No.105 過去を超えた日本
2000(平成12)年1月号掲載
昨年末、米国に出張した折り、日本に対する見方が変化しているのに気付かされました。
それは「住友銀行とさくら銀行」との合併への決断です。
これまでの東京銀行と三菱銀行の合併、そして第一勧業銀行、富士銀行、
日本興業銀行の3行統合とは異なった反応を示しています。
「日本は本当に改革を決意し行動しだした」とは、米国でお会いした殆どの方々からの言葉です。

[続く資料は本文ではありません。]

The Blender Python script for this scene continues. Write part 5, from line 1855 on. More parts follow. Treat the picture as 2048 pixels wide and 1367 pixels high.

それは明治以来の主流であり、また戦後営々として築き上げてきた大企業の根底に脈々と流れてきた
三井、三菱、住友等の旧財閥の影が消えつつあり、またそれを超えなければ変わらない事に、
日本人が気付いたと判断したからでしょう。
昨年迄、「日本の動きは遅い」、そして「うまく行くのか」と言い続けてきた米国が、
今回の大きな金融再編という変革によって、我国の見方を変えたのです。
その結果が、日本の株式市場への積極的な投資であり、
今や外人買いが8兆円にものぼっているという事実が証明しています。
しかし日本人のほうが我が国の変化に半信半疑であり、
ひょっとすると気付いていないのかもしれませんし、また、
私たちは過去の成功と栄光からなかなか逃れられないのかもしれません。
日本の中流意識を支えている、海外からみれば新社会主義といわれる平等主義が、
横並び意識の強い私達になんとなく安心感を持たせているから、
いや変化したくないからではないでしょうか。
まだ一部にしか見えていませんが、地下水脈ではとうとうと流れが、
大きく変化していることは間違いないところです。
情報改革はグローバル化を一段と早めています。
そのスピードは1年で7年も進むといわれるドッグイヤーと言われるほど、
これからは80年代の6〜7倍の速さで変化していくと言われており、
様々な分野で想像も出来ないような変わり方をしています。
それがソフトバンク等のネットワーク関連企業の急成長であり、
株式市場さえ変えようとしているのも事実です。
今年はちょうど世紀の変わり目の年、ミレニアムです。
もし米国の見方が正しいとしたならば、その変化を先取りし、
自らがリーダーとして動き出すことが大切です。
さあ、今年は実り多い年として信じ、行動しようではありませんか。